**Data**
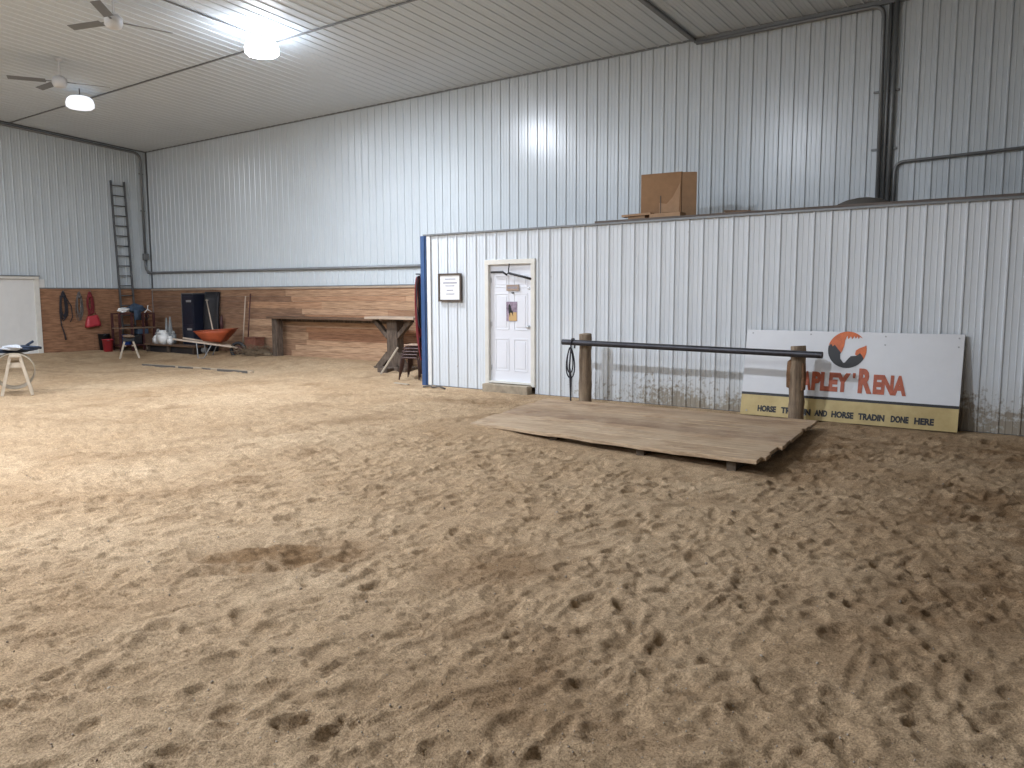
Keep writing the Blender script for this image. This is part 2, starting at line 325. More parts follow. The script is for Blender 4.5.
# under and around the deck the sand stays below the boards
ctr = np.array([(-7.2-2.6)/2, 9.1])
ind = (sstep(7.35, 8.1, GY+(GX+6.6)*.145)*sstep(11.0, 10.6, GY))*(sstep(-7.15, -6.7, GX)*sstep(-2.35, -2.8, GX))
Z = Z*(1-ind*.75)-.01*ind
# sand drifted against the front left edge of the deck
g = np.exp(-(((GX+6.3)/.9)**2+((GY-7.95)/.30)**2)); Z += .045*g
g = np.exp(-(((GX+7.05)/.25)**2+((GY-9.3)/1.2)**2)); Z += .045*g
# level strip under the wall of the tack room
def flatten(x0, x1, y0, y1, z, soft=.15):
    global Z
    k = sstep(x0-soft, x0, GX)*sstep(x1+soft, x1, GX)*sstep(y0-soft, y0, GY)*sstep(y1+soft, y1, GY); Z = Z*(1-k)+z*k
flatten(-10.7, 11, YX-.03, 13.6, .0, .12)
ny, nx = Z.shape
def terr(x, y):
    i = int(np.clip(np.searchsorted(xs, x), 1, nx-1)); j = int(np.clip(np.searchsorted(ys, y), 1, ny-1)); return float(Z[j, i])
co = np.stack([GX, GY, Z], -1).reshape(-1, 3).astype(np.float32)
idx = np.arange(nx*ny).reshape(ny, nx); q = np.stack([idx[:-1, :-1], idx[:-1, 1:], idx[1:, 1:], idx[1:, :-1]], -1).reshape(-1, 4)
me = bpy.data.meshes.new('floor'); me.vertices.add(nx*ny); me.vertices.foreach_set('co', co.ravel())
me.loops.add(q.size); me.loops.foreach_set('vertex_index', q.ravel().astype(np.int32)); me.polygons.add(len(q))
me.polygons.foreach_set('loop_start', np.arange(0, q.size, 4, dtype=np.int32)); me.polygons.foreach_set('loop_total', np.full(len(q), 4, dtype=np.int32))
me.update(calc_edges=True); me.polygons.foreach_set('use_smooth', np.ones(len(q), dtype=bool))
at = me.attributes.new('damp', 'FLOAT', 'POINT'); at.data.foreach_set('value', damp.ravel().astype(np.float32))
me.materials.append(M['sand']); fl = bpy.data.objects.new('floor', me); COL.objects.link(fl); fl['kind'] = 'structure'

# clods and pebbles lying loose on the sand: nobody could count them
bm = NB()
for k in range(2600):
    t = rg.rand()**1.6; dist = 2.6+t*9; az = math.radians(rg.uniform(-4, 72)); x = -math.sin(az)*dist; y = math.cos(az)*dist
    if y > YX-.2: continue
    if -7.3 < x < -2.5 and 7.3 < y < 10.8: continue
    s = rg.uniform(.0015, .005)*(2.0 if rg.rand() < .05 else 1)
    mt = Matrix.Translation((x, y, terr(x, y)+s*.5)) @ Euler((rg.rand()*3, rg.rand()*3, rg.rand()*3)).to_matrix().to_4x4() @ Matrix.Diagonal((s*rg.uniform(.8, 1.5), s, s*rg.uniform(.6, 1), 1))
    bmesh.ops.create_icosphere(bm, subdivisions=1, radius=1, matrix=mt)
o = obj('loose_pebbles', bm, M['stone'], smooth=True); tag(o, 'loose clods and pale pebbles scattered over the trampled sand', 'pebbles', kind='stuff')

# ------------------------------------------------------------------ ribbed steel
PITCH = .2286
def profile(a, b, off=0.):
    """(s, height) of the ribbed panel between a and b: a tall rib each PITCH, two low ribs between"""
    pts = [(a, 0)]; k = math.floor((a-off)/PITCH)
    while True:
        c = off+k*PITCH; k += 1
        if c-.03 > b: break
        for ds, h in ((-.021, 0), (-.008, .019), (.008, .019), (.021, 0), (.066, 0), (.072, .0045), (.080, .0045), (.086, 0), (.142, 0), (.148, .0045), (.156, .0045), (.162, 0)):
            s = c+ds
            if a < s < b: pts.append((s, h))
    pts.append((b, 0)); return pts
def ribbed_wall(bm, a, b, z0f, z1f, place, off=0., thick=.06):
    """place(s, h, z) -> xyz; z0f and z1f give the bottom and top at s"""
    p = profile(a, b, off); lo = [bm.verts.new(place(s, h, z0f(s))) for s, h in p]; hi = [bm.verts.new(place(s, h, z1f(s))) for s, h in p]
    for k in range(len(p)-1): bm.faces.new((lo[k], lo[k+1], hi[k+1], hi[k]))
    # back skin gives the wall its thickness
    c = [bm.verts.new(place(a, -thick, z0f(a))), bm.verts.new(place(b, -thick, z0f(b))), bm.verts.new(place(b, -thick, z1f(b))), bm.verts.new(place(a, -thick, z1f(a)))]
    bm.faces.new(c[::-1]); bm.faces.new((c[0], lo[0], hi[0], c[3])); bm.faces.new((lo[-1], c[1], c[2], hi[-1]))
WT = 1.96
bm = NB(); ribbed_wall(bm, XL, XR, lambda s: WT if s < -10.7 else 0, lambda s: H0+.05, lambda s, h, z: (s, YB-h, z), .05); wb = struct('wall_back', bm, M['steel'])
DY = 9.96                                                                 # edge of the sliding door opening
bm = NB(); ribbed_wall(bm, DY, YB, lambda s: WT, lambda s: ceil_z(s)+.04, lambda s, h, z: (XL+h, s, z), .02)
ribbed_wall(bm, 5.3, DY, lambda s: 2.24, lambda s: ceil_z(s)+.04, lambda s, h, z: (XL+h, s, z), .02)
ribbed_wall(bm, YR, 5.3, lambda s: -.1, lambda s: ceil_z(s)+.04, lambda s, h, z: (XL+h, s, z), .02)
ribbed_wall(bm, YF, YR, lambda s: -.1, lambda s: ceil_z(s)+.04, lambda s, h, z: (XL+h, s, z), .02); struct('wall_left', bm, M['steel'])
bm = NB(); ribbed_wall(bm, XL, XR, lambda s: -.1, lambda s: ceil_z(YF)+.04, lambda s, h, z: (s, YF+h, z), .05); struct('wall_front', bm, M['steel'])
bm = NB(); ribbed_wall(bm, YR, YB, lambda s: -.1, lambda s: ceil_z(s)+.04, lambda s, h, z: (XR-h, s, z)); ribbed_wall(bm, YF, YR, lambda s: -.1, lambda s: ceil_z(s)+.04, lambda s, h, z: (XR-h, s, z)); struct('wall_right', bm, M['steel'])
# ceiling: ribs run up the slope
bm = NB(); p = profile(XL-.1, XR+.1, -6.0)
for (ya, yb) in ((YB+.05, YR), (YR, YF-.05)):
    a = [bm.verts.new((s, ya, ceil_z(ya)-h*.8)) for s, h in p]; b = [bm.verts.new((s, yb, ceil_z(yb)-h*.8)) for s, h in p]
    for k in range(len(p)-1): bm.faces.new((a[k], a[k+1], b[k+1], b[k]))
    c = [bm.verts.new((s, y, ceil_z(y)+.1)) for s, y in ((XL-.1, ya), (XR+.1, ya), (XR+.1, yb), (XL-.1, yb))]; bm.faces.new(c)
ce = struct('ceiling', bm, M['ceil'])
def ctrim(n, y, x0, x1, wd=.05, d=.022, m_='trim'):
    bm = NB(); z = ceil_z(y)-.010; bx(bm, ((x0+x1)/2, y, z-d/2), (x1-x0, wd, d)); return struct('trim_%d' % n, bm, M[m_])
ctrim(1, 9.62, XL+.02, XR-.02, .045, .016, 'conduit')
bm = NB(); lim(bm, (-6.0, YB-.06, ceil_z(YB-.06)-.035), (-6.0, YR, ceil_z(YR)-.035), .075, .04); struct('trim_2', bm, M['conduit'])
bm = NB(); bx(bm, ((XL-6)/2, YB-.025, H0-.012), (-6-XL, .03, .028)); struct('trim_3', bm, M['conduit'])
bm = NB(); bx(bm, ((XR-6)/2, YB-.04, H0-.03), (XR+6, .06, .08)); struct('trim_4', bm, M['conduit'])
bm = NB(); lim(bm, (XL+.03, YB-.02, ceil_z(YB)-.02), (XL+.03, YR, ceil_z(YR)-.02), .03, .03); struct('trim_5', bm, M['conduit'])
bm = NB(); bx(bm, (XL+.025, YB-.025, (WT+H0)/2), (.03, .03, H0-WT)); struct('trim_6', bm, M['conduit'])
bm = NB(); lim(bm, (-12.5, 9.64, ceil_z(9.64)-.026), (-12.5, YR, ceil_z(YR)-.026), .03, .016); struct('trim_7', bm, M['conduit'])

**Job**
Only the lines from the top of the data through the line with "fl['kind'] = 'structure'" should be quoted, exactly and with both ends kept; skip the pictures.

**Answer to this problem**
Keep writing the Blender script for this image. This is part 2, starting at line 325. More parts follow. The script is for Blender 4.5.
# under and around the deck the sand stays below the boards
ctr = np.array([(-7.2-2.6)/2, 9.1])
ind = (sstep(7.35, 8.1, GY+(GX+6.6)*.145)*sstep(11.0, 10.6, GY))*(sstep(-7.15, -6.7, GX)*sstep(-2.35, -2.8, GX))
Z = Z*(1-ind*.75)-.01*ind
# sand drifted against the front left edge of the deck
g = np.exp(-(((GX+6.3)/.9)**2+((GY-7.95)/.30)**2)); Z += .045*g
g = np.exp(-(((GX+7.05)/.25)**2+((GY-9.3)/1.2)**2)); Z += .045*g
# level strip under the wall of the tack room
def flatten(x0, x1, y0, y1, z, soft=.15):
    global Z
    k = sstep(x0-soft, x0, GX)*sstep(x1+soft, x1, GX)*sstep(y0-soft, y0, GY)*sstep(y1+soft, y1, GY); Z = Z*(1-k)+z*k
flatten(-10.7, 11, YX-.03, 13.6, .0, .12)
ny, nx = Z.shape
def terr(x, y):
    i = int(np.clip(np.searchsorted(xs, x), 1, nx-1)); j = int(np.clip(np.searchsorted(ys, y), 1, ny-1)); return float(Z[j, i])
co = np.stack([GX, GY, Z], -1).reshape(-1, 3).astype(np.float32)
idx = np.arange(nx*ny).reshape(ny, nx); q = np.stack([idx[:-1, :-1], idx[:-1, 1:], idx[1:, 1:], idx[1:, :-1]], -1).reshape(-1, 4)
me = bpy.data.meshes.new('floor'); me.vertices.add(nx*ny); me.vertices.foreach_set('co', co.ravel())
me.loops.add(q.size); me.loops.foreach_set('vertex_index', q.ravel().astype(np.int32)); me.polygons.add(len(q))
me.polygons.foreach_set('loop_start', np.arange(0, q.size, 4, dtype=np.int32)); me.polygons.foreach_set('loop_total', np.full(len(q), 4, dtype=np.int32))
me.update(calc_edges=True); me.polygons.foreach_set('use_smooth', np.ones(len(q), dtype=bool))
at = me.attributes.new('damp', 'FLOAT', 'POINT'); at.data.foreach_set('value', damp.ravel().astype(np.float32))
me.materials.append(M['sand']); fl = bpy.data.objects.new('floor', me); COL.objects.link(fl); fl['kind'] = 'structure'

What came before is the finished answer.